Dorothea of Montau was a hermitess and visionary of 14th century Germany. After centuries of veneration in Central Europe, she was canonized in 1976.

Life

Dorothea was born at Groß Montau, Prussia to the west of Marienburg to a wealthy farmer from Holland, Willem Swarte. She was married at the age of 16 or 17 to the swordsmith Adalbrecht of Danzig, an ill-tempered man in his 40s. Almost immediately after marrying she began to experience visions. Her husband had little patience with her spiritual experiences and abused her. Later, she converted him and both made pilgrimages to Cologne, Aachen, and Einsiedeln.

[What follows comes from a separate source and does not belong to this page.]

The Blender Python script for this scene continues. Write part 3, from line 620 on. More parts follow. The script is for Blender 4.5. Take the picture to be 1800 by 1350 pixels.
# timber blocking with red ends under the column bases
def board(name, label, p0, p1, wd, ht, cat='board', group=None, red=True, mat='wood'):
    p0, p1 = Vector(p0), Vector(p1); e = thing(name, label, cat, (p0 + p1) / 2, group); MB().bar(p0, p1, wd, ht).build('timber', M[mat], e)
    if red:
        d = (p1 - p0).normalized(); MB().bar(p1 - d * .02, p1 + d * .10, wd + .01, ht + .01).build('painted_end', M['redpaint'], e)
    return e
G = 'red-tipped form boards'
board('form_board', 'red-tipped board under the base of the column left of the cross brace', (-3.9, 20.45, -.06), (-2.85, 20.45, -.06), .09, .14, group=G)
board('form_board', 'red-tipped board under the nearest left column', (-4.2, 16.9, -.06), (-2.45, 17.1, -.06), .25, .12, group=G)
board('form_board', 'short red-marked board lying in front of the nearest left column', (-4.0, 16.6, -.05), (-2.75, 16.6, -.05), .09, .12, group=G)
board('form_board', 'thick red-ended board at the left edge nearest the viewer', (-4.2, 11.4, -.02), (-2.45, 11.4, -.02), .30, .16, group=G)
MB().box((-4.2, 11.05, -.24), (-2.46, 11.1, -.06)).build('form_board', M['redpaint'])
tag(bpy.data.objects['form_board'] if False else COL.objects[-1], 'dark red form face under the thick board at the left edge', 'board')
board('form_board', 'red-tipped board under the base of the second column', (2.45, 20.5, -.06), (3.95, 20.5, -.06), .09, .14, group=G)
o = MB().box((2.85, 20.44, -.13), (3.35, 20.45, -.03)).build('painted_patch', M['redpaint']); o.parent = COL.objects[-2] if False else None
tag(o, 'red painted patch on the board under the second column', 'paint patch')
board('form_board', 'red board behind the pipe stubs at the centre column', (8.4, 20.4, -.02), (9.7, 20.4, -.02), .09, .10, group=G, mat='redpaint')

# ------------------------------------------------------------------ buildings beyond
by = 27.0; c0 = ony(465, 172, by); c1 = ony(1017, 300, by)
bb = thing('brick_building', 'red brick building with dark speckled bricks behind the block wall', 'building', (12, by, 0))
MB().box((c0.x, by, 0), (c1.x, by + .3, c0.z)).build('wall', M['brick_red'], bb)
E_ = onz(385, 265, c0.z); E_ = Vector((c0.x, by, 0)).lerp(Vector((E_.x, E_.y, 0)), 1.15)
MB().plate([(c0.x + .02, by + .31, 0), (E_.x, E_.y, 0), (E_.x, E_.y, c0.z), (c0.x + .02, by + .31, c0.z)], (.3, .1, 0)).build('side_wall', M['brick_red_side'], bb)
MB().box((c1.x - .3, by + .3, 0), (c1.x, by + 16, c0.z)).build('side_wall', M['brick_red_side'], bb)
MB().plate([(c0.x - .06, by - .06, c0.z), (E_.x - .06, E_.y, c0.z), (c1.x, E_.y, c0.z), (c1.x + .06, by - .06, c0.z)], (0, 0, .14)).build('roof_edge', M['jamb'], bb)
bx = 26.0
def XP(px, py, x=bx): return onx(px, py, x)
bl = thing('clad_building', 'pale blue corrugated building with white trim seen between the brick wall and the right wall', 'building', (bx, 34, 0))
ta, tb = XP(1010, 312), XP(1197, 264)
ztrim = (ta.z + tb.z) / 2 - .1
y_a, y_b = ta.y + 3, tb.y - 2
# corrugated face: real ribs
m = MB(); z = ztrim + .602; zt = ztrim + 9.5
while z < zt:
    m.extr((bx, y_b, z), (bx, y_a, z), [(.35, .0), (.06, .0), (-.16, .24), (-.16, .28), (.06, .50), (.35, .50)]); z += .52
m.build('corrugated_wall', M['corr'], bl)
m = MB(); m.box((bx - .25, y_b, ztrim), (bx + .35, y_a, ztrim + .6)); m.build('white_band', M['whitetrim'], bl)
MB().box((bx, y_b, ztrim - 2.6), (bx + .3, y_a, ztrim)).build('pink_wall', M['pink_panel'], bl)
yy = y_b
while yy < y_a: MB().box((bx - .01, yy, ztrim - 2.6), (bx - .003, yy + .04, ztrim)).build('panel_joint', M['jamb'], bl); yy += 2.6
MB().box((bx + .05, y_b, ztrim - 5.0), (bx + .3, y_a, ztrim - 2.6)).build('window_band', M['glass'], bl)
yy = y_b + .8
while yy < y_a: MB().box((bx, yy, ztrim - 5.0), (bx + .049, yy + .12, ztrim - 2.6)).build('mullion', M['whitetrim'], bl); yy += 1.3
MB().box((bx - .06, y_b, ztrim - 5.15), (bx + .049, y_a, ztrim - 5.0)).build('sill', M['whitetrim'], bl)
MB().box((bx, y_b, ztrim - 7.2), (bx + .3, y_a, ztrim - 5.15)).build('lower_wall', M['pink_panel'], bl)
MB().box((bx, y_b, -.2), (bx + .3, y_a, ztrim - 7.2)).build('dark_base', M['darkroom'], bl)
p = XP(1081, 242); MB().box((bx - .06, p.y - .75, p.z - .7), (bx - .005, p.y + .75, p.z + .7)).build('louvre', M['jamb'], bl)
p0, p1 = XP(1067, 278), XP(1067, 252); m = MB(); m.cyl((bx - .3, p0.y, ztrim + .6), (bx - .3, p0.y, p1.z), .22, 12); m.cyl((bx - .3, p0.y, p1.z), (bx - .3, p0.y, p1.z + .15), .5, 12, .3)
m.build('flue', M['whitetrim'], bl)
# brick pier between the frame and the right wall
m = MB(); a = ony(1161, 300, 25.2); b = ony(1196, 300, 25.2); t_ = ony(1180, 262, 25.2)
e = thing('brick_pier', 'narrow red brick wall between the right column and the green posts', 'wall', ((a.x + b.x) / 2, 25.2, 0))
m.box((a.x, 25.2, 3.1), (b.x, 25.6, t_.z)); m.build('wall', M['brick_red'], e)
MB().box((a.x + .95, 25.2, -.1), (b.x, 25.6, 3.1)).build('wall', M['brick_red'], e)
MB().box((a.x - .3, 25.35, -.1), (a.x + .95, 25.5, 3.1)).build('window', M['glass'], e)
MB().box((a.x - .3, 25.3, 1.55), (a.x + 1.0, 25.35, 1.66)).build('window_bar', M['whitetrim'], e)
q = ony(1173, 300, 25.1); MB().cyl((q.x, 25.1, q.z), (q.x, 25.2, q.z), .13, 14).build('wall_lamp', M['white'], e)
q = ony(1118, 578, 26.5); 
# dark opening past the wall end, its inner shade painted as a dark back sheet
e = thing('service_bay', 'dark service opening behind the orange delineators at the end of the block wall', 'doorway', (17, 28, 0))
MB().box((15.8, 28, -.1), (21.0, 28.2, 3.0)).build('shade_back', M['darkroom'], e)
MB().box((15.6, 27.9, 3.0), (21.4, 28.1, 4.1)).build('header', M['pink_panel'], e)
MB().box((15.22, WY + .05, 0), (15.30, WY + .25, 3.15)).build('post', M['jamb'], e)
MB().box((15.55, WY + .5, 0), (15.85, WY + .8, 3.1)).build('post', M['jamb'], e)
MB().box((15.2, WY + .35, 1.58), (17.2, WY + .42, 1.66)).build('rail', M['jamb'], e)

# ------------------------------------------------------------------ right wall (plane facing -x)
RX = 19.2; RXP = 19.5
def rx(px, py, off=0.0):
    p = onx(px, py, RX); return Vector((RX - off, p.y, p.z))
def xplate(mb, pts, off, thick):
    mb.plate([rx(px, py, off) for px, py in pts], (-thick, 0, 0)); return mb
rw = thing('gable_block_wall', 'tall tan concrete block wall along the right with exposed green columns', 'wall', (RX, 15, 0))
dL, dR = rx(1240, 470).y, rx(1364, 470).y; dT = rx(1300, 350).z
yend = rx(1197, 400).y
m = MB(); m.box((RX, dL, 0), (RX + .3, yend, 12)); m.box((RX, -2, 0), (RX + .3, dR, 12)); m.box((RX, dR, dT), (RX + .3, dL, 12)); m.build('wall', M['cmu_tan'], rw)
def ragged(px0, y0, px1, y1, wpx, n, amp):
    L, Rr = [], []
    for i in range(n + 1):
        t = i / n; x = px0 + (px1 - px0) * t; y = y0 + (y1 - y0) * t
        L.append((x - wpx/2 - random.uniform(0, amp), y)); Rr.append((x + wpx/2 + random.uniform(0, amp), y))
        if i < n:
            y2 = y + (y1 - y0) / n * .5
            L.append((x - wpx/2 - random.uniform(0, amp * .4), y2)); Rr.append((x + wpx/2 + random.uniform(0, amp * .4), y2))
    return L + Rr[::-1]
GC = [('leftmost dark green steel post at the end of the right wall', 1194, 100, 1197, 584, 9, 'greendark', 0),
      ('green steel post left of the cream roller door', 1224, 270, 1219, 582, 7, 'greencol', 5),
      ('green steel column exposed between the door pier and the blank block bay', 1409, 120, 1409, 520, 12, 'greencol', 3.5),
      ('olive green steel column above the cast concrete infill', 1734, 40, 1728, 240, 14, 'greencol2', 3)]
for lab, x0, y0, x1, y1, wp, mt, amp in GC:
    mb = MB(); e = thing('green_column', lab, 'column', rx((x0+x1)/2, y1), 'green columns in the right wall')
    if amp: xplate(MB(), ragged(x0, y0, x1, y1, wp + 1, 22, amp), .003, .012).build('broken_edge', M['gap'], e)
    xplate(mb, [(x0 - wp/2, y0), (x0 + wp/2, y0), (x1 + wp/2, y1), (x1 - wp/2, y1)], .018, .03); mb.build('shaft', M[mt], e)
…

While Dorothea, with her husband's permission, was on pilgrimage to Rome, he died in 1389 or 1390. Of their nine children eight died, four in infancy, and four during the plague of 1383. The surviving daughter, Gertrud, joined the Benedictines.
In the summer of 1391 Dorothea moved to Marienwerder, and on 2 May 1393, with the permission of the chapter and of the Teutonic Order, established a hermit's cell against the wall of the cathedral. She never left that cell for the rest of her life.
Dorothea led a very austere life. Numerous visitors sought her advice and consolation, and she had visions and revelations. Her confessor, the deacon Johannes of Marienwerder, a learned theologian, wrote down her communications and composed a Latin biography in seven books, Septililium, besides a German life in four books, printed by Jakob Karweyse.
Dorothea died in Marienwerder in 1394. A devotee of the Passion of Jesus and the Eucharist, she is the only Polish saint to have stigmata.

Veneration

Dorothea was venerated popularly from the moment of her death as the guardian of the country of the Teutonic Knights and patron saint of Prussia/Pomerania. In 1405, 257 witnesses described her virtues and miracles. The formal process of canonisation, however, was broken off, and not resumed until 1955; she was finally beatified by Pope Paul VI in 1976.
Dorothea's feast day is celebrated on 25 June. Her relics were lost, probably during the Protestant Reformation.

Literature

Her life, seen from the viewpoint of her embittered husband, is one of the subjects of the 1977 novel The Flounder by Günter Grass.